Quentin Tarantino's Original True Romance Script Was A Lot More Scrambled

The screenplay for "True Romance" might be Quentin Tarantino's greatest masterpiece, and it's also one of the only films he wrote that he did not direct himself. That said, director Tony Scott made quite a few changes to Tarantino's original work, transforming an experimental story into a much more traditional narrative. In fact, the first rendition of the script was totally non-linear. Did these changes work for the better, or were we robbed of ground-breaking cinema?

Tarantino famously subverts a linear three-act structure in his films. "Pulp Fiction," for example, tells several interweaving narratives out of order. His directorial debut "Reservoir Dogs" also tells its story out of linear sequence. In both of these films, the audience doesn't truly understand the stakes of the first scene until the second or third act. Following the trend, "True Romance" was initially written with this same unconventional structure in mind,

"True Romance wasn't written in a linear fashion originally," the writer told Film Comment. "It started off with the same first scene of Clarence talking about Elvis, then the next scene was Drexel killing all his cronies and the third scene was Clarence and Alabama at Clarence's father's house. And then you learn how he got what he got."

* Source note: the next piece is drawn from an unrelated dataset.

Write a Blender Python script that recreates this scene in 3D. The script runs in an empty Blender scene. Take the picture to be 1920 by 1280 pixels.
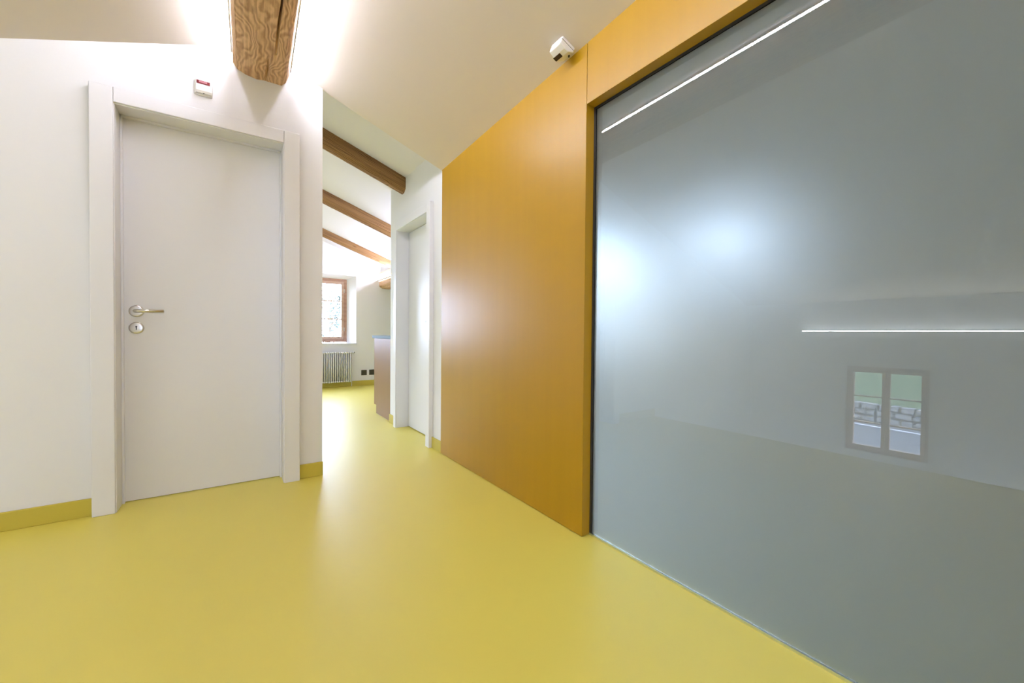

The choice to transform the narrative into a more straightforward story was not Tarantino's idea but he didn't take issue with the changes. "Tony [Scott] made it all linear," Tarantino explained, "and it worked that way."

Tarantino prefers a non-linear narrative

As Quentin Tarantino explained during his interview with Film Comment, the original structure for "True Romance" was a lot closer to that of "Reservoir Dogs." Here's what he had to say:

"If you break it into three acts, the structure they all worked under was: in the first act the audience really doesn't understand what's going on, they're just getting to know the characters. The characters have far more information than the audience has. By the second act you start catching up and get even with the characters and then in the third act you now know far more than the characters know, you're way ahead of the characters. That was the structure 'True Romance' was based on and you can totally apply that to 'Reservoir Dogs.'"

In Tarantino's rendition of "True Romance," the audience would always be a step ahead or a step behind the main characters. Clarence and Alabama always try to stay a step ahead of their enemies but end up a step behind. It would have added an interesting layer to the viewing experience if the audience, too, was caught in this game of cat-and-mouse.

Tony Scott's more direct narrative approach may have made the film more accessible, though. He had a Hollywood sensibility, through and through, — he directed "Top Gun," for Pete's sake. Scott was much more romantic than Tarantino, so he opted to tell a more romantic version of the story with a much more romantic ending. But were Scott's choices purely commercial, or did his sentimentality pay off?

Tony Scott was more conventional

The final cut of "True Romance" was a pretty far cry from Quentin Tarantino's vision when he wrote the screenplay. The version that hit theaters might have been less avant-garde than what the auteur had in mind, but it was also a lot more romantic.

"[M]ine would have been more cynical," Tarantino told Indiewire. "I wanted to make you fall in love with Clarence and blow his f***ing head off, I wanted to do that to you. Tony didn't want to do that. Clarence was me, I could blow my own head off, a punk rock move." Scott's version of "True Romance" was sweeter because he loved the characters just as much as the audience did. He let them float in a cloud of ignorant bliss right to the very end. Scott kept "True Romance" true to the romance of its name. In the end, the more artistic choice was to include a more conventional ending.

"Let's just fall in love with them and stay there," Tarantino recalled the late director telling him. I'm not doing it to be a commercial f***. I'm doing it because I love these f***ing kids, they f***ing deserve it. I can't f***ing kill them." In the end, it was not Scott who penned these changes himself, but "The Rules of Attraction" director Roger Avary. Still, it's safe to say that Scott made the final call.

"True Romance" is refreshing because nothing bad happens. It's a total fantasy written into a gritty crime movie. In a post-Tarantino world, this sentimental quality is exactly what makes "True Romance" stand out.